Back in the world. This phrase begs the question about what world these soldiers are in. It’s a world beyond a “normal” sense of one’s relationship to others. Being in combat, and killing in combat, requires us to hot-wire our psyches in each act of pulling the trigger. We know this because veterans have admitted that in the middle of a firefight, they hadn’t fired their weapon. The act of killing, which is essential to combat, is humanity’s counter-narrative of what constitutes citizenship. At the same time, each country will call upon its citizen to fight, so that the country itself might live, so to speak. This is the paradox of life as a soldier, and the paradox all of us consider, and often shrink from, when confronted with the blunt, eyeless snout of war.

This tension between sense of duty and sense of self vibrates in a soldier’s consciousness long after the battle is over. When he or she comes home, the soldier feels emotionally out of sync, to put it mildly. One Vietnam veteran told me he couldn’t remember an entire year of combat. Perhaps it had been buried so deep so that it couldn't be easily recalled. Perhaps the terror of combat, and the unexpected joys of surviving it, had razed the very synapses required.

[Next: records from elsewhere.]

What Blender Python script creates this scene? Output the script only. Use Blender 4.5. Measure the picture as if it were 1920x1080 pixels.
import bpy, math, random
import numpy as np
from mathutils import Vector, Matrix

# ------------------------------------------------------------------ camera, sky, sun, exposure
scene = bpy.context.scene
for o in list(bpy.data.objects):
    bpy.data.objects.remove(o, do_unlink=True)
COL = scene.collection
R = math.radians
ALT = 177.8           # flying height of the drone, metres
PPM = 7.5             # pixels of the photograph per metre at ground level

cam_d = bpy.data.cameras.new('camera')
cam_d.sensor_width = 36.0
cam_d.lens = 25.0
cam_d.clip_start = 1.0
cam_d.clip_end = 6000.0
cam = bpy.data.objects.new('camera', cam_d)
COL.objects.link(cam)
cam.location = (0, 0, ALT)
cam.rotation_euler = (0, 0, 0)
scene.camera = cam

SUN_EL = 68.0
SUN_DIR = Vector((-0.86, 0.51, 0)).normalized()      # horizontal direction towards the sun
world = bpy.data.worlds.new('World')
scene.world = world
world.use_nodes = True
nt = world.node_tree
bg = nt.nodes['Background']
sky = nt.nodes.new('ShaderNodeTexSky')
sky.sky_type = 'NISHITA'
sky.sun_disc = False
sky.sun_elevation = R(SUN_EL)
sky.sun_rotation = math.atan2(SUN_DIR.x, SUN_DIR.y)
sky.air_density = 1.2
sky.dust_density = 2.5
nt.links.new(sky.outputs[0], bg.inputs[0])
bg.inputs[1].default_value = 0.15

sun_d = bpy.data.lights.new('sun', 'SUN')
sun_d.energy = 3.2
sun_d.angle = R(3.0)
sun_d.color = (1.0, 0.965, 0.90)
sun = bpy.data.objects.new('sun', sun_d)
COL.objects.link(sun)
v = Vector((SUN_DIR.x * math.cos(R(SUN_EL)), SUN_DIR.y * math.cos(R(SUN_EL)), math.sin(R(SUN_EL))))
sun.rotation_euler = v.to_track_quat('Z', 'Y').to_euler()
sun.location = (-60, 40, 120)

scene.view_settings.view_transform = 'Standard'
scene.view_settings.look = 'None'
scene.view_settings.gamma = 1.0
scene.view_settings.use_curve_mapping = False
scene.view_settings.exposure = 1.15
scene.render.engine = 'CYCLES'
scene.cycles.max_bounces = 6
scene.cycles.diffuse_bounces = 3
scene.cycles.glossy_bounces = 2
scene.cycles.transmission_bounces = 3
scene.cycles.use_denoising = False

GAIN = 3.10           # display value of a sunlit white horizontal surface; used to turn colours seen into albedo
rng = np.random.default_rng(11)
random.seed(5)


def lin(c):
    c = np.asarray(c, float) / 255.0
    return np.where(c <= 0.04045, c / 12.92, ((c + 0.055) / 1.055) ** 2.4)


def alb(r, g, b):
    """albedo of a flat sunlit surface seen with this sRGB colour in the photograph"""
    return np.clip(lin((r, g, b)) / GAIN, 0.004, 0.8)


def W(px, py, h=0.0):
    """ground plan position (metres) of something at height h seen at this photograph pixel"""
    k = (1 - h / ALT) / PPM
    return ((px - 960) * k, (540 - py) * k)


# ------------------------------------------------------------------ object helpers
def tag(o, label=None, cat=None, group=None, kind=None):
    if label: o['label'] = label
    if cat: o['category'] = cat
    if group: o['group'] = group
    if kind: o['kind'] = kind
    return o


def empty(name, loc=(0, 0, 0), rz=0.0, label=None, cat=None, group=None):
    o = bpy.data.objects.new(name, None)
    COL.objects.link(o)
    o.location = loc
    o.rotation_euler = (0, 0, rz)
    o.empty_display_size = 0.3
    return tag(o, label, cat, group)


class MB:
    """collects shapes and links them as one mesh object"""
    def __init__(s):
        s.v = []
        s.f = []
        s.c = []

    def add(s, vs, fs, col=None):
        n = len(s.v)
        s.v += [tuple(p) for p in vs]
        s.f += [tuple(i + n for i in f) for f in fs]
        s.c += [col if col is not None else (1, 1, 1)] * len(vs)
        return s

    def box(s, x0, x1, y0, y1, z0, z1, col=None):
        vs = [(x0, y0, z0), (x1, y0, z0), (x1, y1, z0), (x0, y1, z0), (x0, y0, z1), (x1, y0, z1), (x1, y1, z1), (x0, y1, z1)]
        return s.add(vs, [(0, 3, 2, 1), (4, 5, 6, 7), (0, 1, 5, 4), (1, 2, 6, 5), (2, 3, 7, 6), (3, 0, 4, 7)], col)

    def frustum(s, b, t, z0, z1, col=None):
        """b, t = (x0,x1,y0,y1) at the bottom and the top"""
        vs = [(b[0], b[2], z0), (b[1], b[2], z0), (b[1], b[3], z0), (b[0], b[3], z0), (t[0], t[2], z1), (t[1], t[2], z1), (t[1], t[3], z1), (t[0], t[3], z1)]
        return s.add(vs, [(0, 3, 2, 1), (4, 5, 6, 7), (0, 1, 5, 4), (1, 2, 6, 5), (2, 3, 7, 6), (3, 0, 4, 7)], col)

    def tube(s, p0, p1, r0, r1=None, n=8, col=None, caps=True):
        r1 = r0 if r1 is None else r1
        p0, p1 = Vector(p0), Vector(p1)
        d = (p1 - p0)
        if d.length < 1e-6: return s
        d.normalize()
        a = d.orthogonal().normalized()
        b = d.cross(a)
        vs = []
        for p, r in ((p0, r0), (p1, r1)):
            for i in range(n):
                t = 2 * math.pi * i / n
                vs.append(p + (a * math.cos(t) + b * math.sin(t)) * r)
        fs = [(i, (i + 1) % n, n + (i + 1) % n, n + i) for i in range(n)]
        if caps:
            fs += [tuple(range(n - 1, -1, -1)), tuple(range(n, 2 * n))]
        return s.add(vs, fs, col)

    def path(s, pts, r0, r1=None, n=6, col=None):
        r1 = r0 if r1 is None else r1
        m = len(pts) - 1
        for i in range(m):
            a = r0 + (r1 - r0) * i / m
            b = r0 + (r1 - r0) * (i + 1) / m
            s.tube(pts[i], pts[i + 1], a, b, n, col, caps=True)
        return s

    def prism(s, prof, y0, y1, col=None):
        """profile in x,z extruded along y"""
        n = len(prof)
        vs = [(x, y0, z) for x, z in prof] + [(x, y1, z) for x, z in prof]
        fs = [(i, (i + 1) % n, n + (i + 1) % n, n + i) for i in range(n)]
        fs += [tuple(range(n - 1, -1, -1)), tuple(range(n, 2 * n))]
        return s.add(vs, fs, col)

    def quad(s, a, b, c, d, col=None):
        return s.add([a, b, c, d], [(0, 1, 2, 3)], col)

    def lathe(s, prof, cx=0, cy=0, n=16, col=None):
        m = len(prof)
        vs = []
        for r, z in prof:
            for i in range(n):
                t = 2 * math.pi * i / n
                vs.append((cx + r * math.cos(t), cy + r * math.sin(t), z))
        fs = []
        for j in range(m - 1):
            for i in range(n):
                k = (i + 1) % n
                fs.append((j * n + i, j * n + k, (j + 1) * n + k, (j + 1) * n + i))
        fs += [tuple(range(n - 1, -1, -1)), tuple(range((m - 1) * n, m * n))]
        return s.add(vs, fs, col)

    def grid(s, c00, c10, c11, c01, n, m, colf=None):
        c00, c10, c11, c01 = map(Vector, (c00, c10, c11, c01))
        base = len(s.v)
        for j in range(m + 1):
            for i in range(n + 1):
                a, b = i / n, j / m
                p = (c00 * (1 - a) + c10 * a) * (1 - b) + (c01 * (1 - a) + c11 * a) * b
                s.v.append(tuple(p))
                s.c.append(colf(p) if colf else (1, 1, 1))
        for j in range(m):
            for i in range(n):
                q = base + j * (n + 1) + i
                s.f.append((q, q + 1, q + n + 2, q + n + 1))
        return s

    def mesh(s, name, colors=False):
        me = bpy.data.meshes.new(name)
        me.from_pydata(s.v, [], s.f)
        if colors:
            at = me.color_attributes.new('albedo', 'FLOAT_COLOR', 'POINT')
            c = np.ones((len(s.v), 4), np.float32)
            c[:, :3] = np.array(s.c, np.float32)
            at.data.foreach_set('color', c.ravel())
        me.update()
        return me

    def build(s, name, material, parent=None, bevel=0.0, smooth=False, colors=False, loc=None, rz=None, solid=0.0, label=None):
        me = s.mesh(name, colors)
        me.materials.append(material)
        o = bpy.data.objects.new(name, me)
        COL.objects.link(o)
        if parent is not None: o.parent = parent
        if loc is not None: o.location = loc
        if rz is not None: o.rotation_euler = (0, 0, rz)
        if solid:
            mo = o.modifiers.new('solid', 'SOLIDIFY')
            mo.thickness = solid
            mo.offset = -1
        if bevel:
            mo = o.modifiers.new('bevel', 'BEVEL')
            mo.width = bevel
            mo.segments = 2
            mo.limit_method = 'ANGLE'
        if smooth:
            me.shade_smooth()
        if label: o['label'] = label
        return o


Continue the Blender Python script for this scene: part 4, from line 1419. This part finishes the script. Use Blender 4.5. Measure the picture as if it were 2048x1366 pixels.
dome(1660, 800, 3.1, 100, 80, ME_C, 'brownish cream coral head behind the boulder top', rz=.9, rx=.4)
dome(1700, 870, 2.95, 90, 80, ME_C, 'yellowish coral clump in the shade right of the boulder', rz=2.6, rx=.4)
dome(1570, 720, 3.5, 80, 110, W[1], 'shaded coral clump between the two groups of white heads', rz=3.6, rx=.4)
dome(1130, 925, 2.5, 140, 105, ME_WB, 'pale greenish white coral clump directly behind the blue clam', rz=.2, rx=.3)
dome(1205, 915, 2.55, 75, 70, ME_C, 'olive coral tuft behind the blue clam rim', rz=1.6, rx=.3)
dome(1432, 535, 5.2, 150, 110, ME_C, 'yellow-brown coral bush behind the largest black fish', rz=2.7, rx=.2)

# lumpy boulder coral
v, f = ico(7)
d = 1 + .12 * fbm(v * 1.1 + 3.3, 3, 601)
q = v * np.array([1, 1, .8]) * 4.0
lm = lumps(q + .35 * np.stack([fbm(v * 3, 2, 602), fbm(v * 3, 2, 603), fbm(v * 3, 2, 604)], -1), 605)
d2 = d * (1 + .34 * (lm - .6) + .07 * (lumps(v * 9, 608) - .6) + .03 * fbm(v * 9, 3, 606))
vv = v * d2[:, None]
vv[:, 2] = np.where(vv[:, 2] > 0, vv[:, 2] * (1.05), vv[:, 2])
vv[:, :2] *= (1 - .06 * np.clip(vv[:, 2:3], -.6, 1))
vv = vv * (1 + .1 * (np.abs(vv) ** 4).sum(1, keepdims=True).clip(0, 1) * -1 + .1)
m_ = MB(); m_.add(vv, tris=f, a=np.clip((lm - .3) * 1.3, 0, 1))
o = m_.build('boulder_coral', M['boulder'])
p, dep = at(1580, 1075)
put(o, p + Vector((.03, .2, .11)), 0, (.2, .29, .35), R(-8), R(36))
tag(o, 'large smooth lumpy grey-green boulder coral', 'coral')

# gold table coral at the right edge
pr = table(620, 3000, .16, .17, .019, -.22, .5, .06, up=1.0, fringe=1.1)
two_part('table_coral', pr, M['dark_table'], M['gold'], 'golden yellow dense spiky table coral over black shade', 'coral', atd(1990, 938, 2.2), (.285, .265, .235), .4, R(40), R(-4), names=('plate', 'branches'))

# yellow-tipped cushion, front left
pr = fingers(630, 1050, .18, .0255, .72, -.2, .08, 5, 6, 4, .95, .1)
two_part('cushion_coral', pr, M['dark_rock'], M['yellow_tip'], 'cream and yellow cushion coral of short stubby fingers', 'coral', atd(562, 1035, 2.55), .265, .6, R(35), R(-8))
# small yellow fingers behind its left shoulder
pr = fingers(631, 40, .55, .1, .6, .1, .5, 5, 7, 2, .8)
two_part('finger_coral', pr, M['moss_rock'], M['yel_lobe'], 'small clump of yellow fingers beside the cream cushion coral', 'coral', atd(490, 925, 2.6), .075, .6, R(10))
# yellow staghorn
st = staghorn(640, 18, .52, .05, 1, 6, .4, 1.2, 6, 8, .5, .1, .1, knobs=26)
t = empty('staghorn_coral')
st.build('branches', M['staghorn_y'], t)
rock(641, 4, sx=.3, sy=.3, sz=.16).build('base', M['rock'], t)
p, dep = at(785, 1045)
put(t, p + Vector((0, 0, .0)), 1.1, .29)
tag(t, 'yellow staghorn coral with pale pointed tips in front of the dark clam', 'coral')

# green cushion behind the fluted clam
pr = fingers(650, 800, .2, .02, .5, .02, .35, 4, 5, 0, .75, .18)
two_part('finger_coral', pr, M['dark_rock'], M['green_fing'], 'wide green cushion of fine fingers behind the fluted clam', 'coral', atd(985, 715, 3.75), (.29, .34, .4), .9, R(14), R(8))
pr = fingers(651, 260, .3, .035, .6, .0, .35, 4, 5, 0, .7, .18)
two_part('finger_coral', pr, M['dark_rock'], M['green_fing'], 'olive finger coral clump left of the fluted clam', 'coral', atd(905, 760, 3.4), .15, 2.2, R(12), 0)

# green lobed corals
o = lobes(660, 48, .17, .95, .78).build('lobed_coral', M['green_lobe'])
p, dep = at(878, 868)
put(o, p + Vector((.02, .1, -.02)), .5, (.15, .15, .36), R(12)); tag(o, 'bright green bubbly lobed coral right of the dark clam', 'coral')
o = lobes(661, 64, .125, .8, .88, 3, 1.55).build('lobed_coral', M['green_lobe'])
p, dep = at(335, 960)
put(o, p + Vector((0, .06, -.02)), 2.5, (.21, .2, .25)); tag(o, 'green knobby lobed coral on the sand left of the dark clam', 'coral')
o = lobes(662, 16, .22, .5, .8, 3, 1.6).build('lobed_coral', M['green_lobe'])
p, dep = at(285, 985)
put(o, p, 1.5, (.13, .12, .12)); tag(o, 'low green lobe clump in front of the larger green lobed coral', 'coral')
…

Because of this, the person who’s survived combat lives it twice; first, in actual fact; and next, day by day, long after the gunfire ceases. The experience is so overwhelming that it can become impossible to speak of it. This silence breeds even more silence among those who know and may love the person. This is a loop of increasing inarticulation, as if those in the loop, the listener and the speaker, are moving backward in time, to a place before the invention of speech, before the creation of world itself. Into this void can come, however, one word, one question, a bell ringing in an otherwise cold night: Tell me your story. What happened to you?

The answer you hear may surprise you, haunt you, bind you to the teller.

Listen.

Witness.

The story you hear will make you human.